You’re right: there’s absolutely no shame in it.
Your team had a very, very good tournament. They’re full of talent and are very probably only a few minor tweaks away from a major tournament win.
However, none of that takes away from the fact that Argentina, overall, were the better team on the night. They deserve the credit, and implying that England simply let them off the hook is disrespectful and frankly inaccurate.
I do believe that, even if England had done the better thing and kept pressing instead of sitting deep for the last 40 mins, they would still have lost. Argentina didn’t need a boatload of possession to score those two goals.
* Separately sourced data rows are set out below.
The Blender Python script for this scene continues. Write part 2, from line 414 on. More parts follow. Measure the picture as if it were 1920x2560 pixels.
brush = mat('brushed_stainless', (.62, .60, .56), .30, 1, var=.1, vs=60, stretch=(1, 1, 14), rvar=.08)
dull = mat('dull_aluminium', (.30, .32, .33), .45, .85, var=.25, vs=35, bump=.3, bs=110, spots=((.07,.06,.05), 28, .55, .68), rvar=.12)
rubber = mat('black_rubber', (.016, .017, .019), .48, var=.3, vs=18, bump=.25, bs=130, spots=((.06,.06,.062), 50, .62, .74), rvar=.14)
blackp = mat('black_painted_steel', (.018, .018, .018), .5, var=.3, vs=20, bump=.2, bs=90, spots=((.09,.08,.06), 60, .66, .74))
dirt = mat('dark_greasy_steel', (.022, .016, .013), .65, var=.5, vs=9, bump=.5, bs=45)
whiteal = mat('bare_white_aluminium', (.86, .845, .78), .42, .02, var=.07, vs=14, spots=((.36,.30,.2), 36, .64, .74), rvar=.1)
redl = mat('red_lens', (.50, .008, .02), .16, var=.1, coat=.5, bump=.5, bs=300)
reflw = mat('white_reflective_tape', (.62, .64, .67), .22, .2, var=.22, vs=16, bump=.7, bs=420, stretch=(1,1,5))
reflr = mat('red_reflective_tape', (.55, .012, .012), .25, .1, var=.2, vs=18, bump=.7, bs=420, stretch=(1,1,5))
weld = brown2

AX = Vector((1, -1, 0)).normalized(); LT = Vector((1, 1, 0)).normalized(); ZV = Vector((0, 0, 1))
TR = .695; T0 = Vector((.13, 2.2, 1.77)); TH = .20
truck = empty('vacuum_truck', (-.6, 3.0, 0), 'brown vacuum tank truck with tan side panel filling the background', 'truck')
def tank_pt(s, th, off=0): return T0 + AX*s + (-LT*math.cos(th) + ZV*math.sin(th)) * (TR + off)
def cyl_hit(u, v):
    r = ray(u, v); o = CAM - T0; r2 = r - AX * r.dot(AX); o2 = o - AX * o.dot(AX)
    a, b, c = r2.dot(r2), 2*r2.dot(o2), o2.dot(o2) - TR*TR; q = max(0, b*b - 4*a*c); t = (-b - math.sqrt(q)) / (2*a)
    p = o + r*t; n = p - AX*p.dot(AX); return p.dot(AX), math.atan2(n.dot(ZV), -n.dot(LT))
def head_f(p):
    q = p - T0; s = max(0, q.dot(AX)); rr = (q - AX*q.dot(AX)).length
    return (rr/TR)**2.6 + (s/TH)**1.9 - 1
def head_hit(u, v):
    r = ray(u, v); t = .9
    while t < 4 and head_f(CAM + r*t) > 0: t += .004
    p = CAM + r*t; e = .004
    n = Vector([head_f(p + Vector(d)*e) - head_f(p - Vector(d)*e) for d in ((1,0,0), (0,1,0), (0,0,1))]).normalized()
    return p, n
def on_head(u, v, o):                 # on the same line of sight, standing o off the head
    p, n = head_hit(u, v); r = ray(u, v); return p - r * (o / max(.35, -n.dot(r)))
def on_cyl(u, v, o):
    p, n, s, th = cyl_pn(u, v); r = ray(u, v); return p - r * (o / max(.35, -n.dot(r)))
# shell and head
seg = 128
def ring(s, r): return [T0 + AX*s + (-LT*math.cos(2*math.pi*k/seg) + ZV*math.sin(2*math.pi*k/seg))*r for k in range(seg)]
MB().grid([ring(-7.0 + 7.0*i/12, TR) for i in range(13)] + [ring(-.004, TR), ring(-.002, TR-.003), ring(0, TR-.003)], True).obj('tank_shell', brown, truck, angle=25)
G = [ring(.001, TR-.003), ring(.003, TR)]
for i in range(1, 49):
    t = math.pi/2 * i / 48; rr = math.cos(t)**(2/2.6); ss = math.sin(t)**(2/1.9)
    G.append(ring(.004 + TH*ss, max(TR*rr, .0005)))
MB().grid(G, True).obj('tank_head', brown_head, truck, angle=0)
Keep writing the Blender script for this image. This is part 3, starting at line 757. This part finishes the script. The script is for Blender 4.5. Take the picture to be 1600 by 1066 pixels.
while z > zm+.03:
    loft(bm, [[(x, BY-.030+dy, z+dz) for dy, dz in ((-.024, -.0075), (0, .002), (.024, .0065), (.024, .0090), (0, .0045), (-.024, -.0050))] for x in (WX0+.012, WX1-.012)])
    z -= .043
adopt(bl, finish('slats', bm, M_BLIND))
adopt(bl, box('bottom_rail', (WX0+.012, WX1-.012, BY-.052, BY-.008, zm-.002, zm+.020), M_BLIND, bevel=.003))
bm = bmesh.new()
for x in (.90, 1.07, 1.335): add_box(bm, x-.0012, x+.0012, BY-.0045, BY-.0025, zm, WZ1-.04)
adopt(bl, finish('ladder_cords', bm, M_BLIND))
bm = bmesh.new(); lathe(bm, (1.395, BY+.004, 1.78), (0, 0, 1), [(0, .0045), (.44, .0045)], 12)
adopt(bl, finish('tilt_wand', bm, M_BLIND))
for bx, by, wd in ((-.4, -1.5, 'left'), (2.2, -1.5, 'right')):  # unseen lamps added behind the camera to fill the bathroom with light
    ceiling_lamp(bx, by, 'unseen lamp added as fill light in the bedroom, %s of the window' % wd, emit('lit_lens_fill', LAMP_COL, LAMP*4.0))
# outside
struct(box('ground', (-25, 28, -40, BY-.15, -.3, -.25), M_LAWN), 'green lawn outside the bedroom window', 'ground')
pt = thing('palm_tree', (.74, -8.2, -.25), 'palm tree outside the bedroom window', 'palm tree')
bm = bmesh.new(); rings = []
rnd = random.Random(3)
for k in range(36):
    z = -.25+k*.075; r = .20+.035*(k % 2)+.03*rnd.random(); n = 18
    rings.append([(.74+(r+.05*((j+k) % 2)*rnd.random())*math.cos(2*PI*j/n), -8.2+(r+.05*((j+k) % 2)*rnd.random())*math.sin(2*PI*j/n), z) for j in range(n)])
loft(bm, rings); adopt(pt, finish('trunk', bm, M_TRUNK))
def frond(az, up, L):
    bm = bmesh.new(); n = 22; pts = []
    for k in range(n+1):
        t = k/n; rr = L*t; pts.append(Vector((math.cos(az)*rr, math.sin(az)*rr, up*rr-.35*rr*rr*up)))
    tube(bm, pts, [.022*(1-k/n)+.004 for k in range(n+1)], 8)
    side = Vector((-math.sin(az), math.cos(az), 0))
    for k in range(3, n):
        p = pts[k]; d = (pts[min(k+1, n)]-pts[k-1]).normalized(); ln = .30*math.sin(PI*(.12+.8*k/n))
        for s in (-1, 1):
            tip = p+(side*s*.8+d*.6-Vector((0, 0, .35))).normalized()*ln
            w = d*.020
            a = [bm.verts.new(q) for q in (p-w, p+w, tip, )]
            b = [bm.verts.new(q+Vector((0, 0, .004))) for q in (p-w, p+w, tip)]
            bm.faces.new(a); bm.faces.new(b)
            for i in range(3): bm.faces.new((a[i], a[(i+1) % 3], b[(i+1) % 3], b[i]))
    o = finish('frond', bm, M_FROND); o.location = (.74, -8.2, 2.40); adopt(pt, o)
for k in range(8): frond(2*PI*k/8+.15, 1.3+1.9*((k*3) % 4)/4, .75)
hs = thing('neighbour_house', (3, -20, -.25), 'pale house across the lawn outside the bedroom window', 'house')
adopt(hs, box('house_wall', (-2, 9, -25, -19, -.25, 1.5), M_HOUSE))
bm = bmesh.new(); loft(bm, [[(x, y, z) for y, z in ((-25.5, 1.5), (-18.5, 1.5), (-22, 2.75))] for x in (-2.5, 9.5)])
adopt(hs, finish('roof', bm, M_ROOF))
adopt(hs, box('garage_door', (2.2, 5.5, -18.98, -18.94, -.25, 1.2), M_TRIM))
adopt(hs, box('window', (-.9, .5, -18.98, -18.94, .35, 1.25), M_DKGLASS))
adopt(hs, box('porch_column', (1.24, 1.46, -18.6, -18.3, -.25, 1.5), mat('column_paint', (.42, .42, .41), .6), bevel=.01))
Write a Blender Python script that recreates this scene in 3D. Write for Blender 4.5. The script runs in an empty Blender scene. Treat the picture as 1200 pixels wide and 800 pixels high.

The problem was not that England not are an elite-level side (they are), but that Argentina have two things that England don’t. Those are:
- A winning mindset that has been born from having to get over the line vs the best in the world. By contrast, England haven’t beaten a major international team in the knockout stages of a World Cup since the final in 1966. If they break that drought, then getting into a winning habit vs top-10 ranked teams is the sort of thing that will help propel them into genuine contenders
- A true difference maker like Messi. Bellingham is becoming a real talisman for them. He will never be Messi. However, the time will probably come when he is able to take what he did against Mexico and Norway (i.e. grab the game by the scruff of the neck and get it done virtually on his own), and do the same against a top-10 or even top-5 team in the world. Until he makes that leap though, it’s going to be that bit harder for the team overall, barring a favourable tactical matchup, or plain good luck.
You could argue that there’s a third thing missing in a genuinely top goalkeeper, but I cannot stand Martinez (after his borderline-cheating antics in the ‘22 final) so I don’t want to give him the benefit of the comparison with Pickford.